▶ _Exercise task_
Write out each line of the material again, word for word.

**********

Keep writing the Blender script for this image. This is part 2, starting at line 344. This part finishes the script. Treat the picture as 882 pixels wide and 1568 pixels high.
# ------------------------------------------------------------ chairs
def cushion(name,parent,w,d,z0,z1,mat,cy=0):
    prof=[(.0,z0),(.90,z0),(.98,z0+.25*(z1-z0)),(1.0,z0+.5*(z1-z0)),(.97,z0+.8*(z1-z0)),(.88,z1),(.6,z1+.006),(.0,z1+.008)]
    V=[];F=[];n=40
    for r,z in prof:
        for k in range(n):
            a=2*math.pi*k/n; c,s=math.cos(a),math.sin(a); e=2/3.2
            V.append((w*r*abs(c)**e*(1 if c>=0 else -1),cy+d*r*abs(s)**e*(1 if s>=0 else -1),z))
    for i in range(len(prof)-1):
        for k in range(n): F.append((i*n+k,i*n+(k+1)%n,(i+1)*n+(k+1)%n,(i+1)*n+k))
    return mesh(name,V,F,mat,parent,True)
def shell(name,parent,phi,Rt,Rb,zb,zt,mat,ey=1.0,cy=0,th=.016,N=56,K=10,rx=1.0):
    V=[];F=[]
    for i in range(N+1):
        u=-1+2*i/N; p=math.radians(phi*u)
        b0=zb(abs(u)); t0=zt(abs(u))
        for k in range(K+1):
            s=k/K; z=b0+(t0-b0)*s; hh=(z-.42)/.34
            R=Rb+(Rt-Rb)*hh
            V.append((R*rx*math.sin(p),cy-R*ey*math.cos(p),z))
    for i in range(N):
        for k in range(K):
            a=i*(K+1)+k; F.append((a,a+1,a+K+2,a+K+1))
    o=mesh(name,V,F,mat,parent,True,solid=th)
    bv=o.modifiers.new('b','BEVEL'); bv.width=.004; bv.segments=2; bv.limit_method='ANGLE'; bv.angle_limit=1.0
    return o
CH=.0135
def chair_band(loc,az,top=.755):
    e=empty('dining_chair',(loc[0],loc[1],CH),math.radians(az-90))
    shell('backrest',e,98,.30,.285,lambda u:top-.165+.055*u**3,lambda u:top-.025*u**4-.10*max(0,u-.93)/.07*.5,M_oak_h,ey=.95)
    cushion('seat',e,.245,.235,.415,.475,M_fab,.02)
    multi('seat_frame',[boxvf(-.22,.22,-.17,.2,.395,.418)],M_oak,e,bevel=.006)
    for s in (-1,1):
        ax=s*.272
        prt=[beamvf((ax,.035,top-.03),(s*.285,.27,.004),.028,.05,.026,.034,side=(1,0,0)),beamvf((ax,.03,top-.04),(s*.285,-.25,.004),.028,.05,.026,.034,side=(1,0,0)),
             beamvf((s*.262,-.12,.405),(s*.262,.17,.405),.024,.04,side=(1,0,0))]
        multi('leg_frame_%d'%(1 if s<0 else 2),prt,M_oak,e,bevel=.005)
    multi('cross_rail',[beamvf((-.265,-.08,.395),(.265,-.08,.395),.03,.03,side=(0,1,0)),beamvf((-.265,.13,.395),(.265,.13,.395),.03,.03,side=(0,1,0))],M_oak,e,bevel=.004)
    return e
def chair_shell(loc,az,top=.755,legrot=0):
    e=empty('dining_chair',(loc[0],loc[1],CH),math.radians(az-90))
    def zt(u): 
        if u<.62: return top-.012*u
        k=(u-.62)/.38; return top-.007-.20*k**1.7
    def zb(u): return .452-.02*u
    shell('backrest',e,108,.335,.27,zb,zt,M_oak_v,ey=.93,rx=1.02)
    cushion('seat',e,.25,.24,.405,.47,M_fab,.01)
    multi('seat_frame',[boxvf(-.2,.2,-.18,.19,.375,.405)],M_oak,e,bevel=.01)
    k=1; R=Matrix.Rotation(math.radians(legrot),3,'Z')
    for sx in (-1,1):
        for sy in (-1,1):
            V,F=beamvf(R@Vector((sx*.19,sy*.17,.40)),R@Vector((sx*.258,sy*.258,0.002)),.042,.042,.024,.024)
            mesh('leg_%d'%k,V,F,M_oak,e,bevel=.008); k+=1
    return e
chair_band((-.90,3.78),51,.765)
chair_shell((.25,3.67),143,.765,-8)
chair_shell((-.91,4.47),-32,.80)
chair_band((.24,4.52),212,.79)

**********

▶ _The solution_
Keep writing the Blender script for this image. This is part 2, starting at line 344. This part finishes the script. Treat the picture as 882 pixels wide and 1568 pixels high.
# ------------------------------------------------------------ chairs
def cushion(name,parent,w,d,z0,z1,mat,cy=0):
    prof=[(.0,z0),(.90,z0),(.98,z0+.25*(z1-z0)),(1.0,z0+.5*(z1-z0)),(.97,z0+.8*(z1-z0)),(.88,z1),(.6,z1+.006),(.0,z1+.008)]
    V=[];F=[];n=40
    for r,z in prof:
        for k in range(n):
            a=2*math.pi*k/n; c,s=math.cos(a),math.sin(a); e=2/3.2
            V.append((w*r*abs(c)**e*(1 if c>=0 else -1),cy+d*r*abs(s)**e*(1 if s>=0 else -1),z))
    for i in range(len(prof)-1):
        for k in range(n): F.append((i*n+k,i*n+(k+1)%n,(i+1)*n+(k+1)%n,(i+1)*n+k))
    return mesh(name,V,F,mat,parent,True)
def shell(name,parent,phi,Rt,Rb,zb,zt,mat,ey=1.0,cy=0,th=.016,N=56,K=10,rx=1.0):
    V=[];F=[]
    for i in range(N+1):
        u=-1+2*i/N; p=math.radians(phi*u)
        b0=zb(abs(u)); t0=zt(abs(u))
        for k in range(K+1):
            s=k/K; z=b0+(t0-b0)*s; hh=(z-.42)/.34
            R=Rb+(Rt-Rb)*hh
            V.append((R*rx*math.sin(p),cy-R*ey*math.cos(p),z))
    for i in range(N):
        for k in range(K):
            a=i*(K+1)+k; F.append((a,a+1,a+K+2,a+K+1))
    o=mesh(name,V,F,mat,parent,True,solid=th)
    bv=o.modifiers.new('b','BEVEL'); bv.width=.004; bv.segments=2; bv.limit_method='ANGLE'; bv.angle_limit=1.0
    return o
CH=.0135
def chair_band(loc,az,top=.755):
    e=empty('dining_chair',(loc[0],loc[1],CH),math.radians(az-90))
    shell('backrest',e,98,.30,.285,lambda u:top-.165+.055*u**3,lambda u:top-.025*u**4-.10*max(0,u-.93)/.07*.5,M_oak_h,ey=.95)
    cushion('seat',e,.245,.235,.415,.475,M_fab,.02)
    multi('seat_frame',[boxvf(-.22,.22,-.17,.2,.395,.418)],M_oak,e,bevel=.006)
    for s in (-1,1):
        ax=s*.272
        prt=[beamvf((ax,.035,top-.03),(s*.285,.27,.004),.028,.05,.026,.034,side=(1,0,0)),beamvf((ax,.03,top-.04),(s*.285,-.25,.004),.028,.05,.026,.034,side=(1,0,0)),
             beamvf((s*.262,-.12,.405),(s*.262,.17,.405),.024,.04,side=(1,0,0))]
        multi('leg_frame_%d'%(1 if s<0 else 2),prt,M_oak,e,bevel=.005)
    multi('cross_rail',[beamvf((-.265,-.08,.395),(.265,-.08,.395),.03,.03,side=(0,1,0)),beamvf((-.265,.13,.395),(.265,.13,.395),.03,.03,side=(0,1,0))],M_oak,e,bevel=.004)
    return e
def chair_shell(loc,az,top=.755,legrot=0):
    e=empty('dining_chair',(loc[0],loc[1],CH),math.radians(az-90))
    def zt(u): 
        if u<.62: return top-.012*u
        k=(u-.62)/.38; return top-.007-.20*k**1.7
    def zb(u): return .452-.02*u
    shell('backrest',e,108,.335,.27,zb,zt,M_oak_v,ey=.93,rx=1.02)
    cushion('seat',e,.25,.24,.405,.47,M_fab,.01)
    multi('seat_frame',[boxvf(-.2,.2,-.18,.19,.375,.405)],M_oak,e,bevel=.01)
    k=1; R=Matrix.Rotation(math.radians(legrot),3,'Z')
    for sx in (-1,1):
        for sy in (-1,1):
            V,F=beamvf(R@Vector((sx*.19,sy*.17,.40)),R@Vector((sx*.258,sy*.258,0.002)),.042,.042,.024,.024)
            mesh('leg_%d'%k,V,F,M_oak,e,bevel=.008); k+=1
    return e
chair_band((-.90,3.78),51,.765)
chair_shell((.25,3.67),143,.765,-8)
chair_shell((-.91,4.47),-32,.80)
chair_band((.24,4.52),212,.79)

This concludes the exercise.